Why is this the case? Because Jesus is the perfect example of the ways in which our concepts of ‘lateness’ are displaced by God’s activity. By all accounts, after dying on the cross, and spending three days lying dead in a tomb, it was too late for Jesus to be anything but another failed messianic pretender. The imperial powers, coupled with the local religious and social elites, had definitively put an end to Jesus’s work — Jesus was dead, the game was up, all the disciples could do was flee for their lives. But then resurrection happened… and everything changed. New life, life that conquers death, occured, and is now a central part of the lordship of Jesus.
And so we know, when all the powers of death are united, when they are bearing down on us and telling us that it is too late for change, too late for this person, too late for that person, too late for hope — when know that there is a power greater than death. The power of God, acknowledged in the confession of Jesus’s Lordship, it is this that requires us to hold onto hope for everyone whom death tries to claim (and even does claim).
Too late? We know that it is not too late. It is early! The new day has only just begun to dawn.
Too late? We know that it is not too late. It is only too late for death and all the powers in the service of death. For the rest of us, there is hope.

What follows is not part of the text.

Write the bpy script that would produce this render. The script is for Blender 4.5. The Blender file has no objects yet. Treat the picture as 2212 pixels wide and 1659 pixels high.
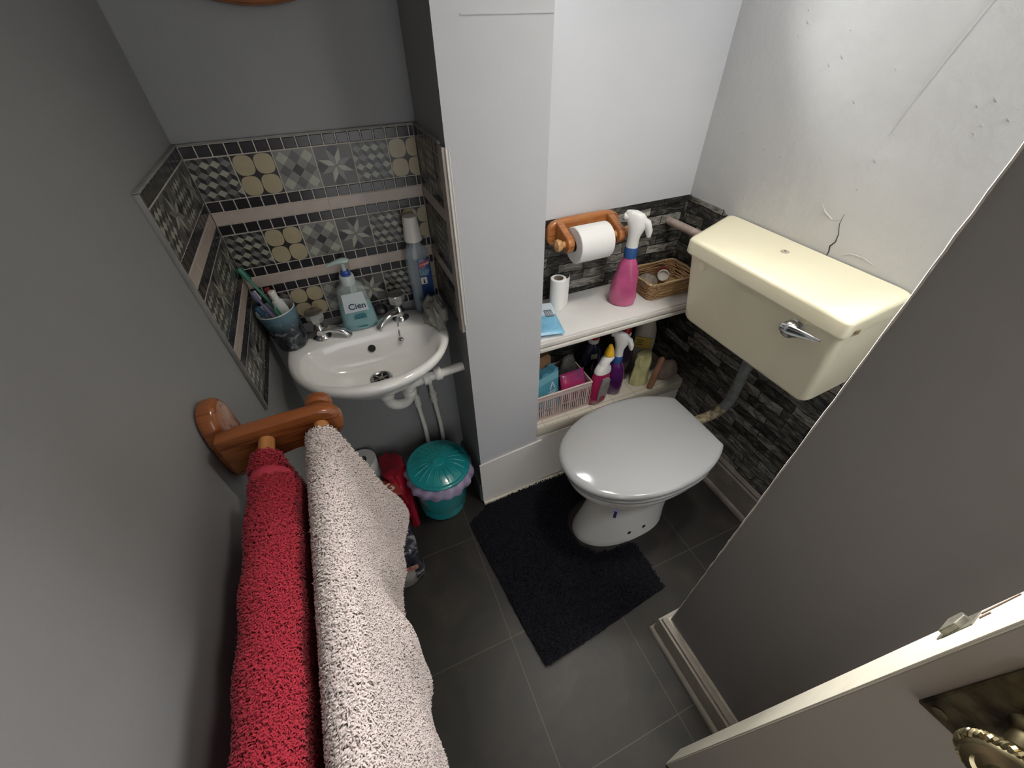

Too late? We know that it is not too late. After Holy Saturday, all of our hells have been planted with hope, and even the most devestated places can be the foundation for fertility. Yes, it is not too late, this wilderness will yet rejoice, will blossom, will shout for joy.
Too late? We know that it is not too late. The eyes of the blind will see, the ears of the deaf will hear, the lame will leap like a deer, the dead will be raised to new life, “and the ransomed of the LORD will return. They will enter Zion with singing; everlasting joy will crown their heads. Gladness and joy will overtake them, and sorrow and sighing will flee away” (Isaiah 35).